Es más, Aznar tuvo la osadía de mentir en sede parlamentaria sabiendo que en el ágora de las leyes las palabras no se las lleva el viento. Sin embargo a nadie le extrañó ver blandir las mentiras como una catana, pretendiendo cortar la cabeza a la verdad. La mentira es otro signo eficaz de nuestros días, que ha progresado en el sentido inverso a las palabras honestas. La mentira se ha sacralizado hasta ser rebautizada con el neologismo posverdad, una distorsión deliberada –gestual- de la realidad. 
Aznar es un maestro del nuevo concepto. Aunque lo sabíamos, lo demostró con creces en la comisión de investigación y a los espectadores nos dejó con el fiasco de comprobar que un periodo de nuestra historia reciente, cuyas consecuencias hemos sufrido durante la última década, no ha pasado de ser una astracanada. He escrito más de una vez que Aznar ha sido, y parece que seguirá siéndolo, el personaje más pernicioso para la política española contemporánea, donde se incluye su propio partido.
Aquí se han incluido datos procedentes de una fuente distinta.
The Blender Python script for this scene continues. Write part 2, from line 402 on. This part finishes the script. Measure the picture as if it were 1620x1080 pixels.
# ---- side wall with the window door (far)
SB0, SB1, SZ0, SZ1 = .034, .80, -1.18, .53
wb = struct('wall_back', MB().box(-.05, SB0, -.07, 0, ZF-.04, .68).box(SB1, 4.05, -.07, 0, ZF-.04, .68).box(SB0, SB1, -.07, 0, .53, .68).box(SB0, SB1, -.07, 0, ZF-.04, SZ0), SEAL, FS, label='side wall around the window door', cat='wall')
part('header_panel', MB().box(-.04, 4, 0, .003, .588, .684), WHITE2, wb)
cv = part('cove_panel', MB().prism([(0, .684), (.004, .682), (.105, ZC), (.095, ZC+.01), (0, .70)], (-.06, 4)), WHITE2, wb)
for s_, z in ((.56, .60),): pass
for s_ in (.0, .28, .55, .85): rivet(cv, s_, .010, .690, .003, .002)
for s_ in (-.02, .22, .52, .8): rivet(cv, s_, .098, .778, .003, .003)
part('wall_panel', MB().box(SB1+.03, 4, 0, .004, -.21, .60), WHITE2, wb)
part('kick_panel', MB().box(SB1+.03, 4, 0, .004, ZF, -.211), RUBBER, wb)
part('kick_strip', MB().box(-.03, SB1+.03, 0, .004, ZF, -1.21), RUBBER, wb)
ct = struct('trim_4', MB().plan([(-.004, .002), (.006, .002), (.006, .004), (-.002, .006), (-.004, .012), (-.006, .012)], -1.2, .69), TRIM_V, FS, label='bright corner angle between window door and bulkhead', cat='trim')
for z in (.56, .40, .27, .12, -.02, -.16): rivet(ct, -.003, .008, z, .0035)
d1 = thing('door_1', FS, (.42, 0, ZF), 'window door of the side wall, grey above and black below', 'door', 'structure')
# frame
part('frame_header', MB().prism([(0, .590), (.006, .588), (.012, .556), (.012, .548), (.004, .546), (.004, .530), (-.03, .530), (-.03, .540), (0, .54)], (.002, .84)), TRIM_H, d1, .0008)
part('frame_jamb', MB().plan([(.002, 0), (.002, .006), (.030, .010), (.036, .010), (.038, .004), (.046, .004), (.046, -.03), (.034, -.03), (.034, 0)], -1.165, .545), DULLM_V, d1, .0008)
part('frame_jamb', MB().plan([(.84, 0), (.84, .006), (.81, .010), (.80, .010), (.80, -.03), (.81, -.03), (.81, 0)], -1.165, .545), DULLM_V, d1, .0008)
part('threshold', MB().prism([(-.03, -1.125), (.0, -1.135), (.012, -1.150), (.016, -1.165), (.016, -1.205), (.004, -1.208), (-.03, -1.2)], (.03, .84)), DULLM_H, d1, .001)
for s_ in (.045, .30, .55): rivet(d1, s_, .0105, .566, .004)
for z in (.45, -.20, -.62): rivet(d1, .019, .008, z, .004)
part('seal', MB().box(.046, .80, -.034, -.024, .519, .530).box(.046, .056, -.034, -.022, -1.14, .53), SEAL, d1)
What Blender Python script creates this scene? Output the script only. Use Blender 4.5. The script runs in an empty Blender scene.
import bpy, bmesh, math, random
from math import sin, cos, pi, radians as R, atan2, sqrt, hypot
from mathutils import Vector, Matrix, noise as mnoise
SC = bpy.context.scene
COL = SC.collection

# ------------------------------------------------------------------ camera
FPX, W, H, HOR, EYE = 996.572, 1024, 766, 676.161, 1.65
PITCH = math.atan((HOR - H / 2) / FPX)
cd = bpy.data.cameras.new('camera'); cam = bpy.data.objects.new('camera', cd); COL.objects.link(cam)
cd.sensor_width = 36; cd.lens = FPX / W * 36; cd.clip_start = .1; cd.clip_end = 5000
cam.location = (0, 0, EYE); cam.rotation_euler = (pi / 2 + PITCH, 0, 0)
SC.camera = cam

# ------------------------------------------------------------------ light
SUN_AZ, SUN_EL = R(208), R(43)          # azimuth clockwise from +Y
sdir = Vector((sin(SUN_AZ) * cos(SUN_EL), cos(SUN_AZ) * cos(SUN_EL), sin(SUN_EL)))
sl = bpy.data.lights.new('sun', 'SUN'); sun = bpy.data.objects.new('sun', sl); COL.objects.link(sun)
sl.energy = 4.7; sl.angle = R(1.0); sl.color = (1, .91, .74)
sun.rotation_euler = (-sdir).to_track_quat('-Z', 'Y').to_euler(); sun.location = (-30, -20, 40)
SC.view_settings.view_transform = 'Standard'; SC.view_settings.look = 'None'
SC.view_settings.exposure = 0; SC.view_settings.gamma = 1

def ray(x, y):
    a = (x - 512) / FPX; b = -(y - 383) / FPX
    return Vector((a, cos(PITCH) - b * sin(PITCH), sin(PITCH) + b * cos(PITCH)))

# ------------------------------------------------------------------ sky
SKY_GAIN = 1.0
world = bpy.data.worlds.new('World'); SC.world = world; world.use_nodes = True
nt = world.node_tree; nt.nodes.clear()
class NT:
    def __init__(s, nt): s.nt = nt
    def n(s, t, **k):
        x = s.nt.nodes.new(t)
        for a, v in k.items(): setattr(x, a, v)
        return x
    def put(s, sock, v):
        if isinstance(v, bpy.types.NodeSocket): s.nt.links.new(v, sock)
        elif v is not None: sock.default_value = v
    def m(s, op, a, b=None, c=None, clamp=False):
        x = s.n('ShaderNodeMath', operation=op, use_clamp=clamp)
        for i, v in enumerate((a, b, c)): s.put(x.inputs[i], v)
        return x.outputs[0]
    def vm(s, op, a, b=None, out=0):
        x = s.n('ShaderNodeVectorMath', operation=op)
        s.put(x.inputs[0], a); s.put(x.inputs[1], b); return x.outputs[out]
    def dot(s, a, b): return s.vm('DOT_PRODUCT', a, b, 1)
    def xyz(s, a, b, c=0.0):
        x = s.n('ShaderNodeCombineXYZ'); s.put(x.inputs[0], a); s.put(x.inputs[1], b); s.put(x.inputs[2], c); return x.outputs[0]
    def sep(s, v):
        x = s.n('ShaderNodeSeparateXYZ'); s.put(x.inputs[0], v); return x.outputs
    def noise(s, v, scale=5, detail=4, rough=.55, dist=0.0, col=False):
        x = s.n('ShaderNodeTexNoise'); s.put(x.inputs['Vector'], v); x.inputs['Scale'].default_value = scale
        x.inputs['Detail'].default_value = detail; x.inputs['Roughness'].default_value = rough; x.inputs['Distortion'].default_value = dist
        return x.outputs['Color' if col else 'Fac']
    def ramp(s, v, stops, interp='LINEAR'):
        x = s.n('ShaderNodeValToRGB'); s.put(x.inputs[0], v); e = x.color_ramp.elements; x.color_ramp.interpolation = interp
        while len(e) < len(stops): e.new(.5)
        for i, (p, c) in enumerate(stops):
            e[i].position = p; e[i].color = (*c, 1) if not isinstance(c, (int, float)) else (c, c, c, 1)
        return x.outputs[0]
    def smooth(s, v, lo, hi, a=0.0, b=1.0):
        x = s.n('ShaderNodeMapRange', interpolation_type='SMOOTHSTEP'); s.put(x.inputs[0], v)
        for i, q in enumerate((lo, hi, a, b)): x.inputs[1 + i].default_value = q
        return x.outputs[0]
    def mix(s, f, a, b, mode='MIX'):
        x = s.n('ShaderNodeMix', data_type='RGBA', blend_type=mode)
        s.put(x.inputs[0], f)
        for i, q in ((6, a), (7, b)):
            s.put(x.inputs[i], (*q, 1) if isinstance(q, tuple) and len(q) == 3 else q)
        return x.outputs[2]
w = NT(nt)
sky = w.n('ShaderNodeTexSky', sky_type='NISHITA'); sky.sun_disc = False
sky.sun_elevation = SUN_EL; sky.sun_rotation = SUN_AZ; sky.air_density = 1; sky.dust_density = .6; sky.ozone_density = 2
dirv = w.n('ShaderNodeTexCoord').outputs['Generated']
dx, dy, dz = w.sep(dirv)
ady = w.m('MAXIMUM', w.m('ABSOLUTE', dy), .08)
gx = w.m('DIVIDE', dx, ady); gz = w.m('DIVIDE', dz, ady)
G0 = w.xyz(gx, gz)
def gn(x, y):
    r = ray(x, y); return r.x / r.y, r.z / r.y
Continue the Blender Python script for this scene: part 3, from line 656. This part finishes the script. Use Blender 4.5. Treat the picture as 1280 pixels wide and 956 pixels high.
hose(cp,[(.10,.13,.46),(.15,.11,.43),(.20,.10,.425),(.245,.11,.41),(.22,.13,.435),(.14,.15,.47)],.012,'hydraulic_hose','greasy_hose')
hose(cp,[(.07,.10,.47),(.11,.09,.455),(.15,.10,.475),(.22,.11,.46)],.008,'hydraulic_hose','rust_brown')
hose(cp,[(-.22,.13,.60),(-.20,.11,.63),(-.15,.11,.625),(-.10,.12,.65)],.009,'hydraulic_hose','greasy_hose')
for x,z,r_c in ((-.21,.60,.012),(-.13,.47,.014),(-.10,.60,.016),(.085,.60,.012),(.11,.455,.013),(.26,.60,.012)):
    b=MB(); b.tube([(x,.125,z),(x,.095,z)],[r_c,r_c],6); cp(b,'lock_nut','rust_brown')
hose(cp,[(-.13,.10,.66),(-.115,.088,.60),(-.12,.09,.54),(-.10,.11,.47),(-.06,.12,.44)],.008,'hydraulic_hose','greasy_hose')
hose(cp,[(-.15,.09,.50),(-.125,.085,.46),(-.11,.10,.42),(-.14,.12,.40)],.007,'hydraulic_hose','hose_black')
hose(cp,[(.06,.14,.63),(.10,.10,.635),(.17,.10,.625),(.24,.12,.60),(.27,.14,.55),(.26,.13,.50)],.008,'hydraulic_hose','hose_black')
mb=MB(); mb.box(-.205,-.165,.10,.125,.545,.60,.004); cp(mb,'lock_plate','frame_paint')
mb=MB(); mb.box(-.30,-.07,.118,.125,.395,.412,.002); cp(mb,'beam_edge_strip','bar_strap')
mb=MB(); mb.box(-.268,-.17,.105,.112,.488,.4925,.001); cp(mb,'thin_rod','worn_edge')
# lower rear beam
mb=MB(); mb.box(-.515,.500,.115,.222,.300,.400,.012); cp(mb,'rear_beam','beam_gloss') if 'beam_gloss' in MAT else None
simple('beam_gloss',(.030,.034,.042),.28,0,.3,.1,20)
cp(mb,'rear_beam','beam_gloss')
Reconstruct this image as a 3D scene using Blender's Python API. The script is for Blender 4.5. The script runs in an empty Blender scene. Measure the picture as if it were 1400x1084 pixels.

Y con el uso y abuso de la mentira lo demostró en la última aparición pública.
Hasta tuvo la desfachatez de negar su amistad con condenados como Correa, invitados, testigos y quizás financiadores de la boda de su hija. Un evento de nuevos ricos que solo asomó las orejas en el debate, pero que a gran parte del país le gustaría saber cuánto costó al erario público, cómo se pagó y por qué de repente desapareció su yerno de la vida pública. ¿A qué están esperando? ¿A que prescriban los posibles chanchullos?